We are also aware of the wonderful legacy of significant land, some of which is vastly under-utilised. We want to be good stewards of our property and will be investigating ways of better using these resources, possibly seeking how some development may help fund further ministry or capital works.


We are conscious of the need to promote giving that is sacrificial and generous. Though our budget year by year increases, the opportunities for ministry continue to abound. In the budget before us this year we have increased the hours for Ben and added a staff role for his wife Ivy so that they share one full-time position in heading up our bi-lingual ministry for Chinese youth and young adults. This is a very strategic area of ministry. We have also slightly expanded Matt’s hours as children’s minister.


We are also hoping next year to fill the Pastoral Care Coordinator’s role most recently held by Ainslee. Pastoral Care to older people will be a growing need at HTD.


As well, our budget has increased the percentage given to mission support. I believe our budget is responsible, challenging, ministry focused. I urge generosity and increased giving.


What is Expected of an HTD Member?


We want HTD members to be excited about the ministry and vision of HTD. We want members to be engaged in praying, giving, serving, growing, reaching out, and extending God’s kingdom through HTD. We want HTD members to take initiative in ministry and mission.


We want to encourage HTD members to use their gifts in promoting the gospel within the life of HTD but also in daily life, workplaces, schools and campuses, in family life and even in other places.


We want to encourage HTD members to be generous net-givers of ministry. That means that HTD members will receive ministry from HTD in sermons, Bible study groups and from fellowship here. However they will also be givers of ministry, bearing witness to the gospel, serving in various ways, promoting the gospel in appropriate ways.


Therefore we want to cultivate a selfless culture rather than a selfish culture at HTD. Not everyone will receive the attention they want but because of our commitment to the gospel, we will share in giving of ourselves, losing some comfort perhaps, for the sake of the lost world needing the gospel.

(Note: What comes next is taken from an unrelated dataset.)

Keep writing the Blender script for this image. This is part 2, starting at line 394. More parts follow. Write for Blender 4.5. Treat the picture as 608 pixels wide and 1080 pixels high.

So we want to encourage HTD members to generosity in paying the cost of being in a church where we weeks to give beyond ourselves and grow, even beyond comfort levels, for the sake of the gospel and the glory of God.


This Vision 2022 process has highlighted a goal for HTD beyond those goals we have had for recent years. Our goals ought not simply be regarding ourselves as a church. Our goals need to recognise that our own congregations are not ends in themselves but are means to the end of growing the kingdom of God and serving the gospel beyond HTD.


Thus we want HTD to be excited participants in a kingdom ministry where HTD is used of God in his gospel purposes. In casting this vision, we are not seeking to be boastful of our own ministry nor claiming to be more than we are. However we see the danger of becoming inward-looking and we are excited about extending our ministry as much and as strategically as we can.


If HTD members are to be captivated by this vision, they will first and foremost be captivated by the Lord Jesus Christ. When our delight is firmly fixed in Jesus, then the cost of following him is willingly and joyfully borne. When our satisfaction and joy is found primarily in him, then the discomfort of serving him is willingly embraced.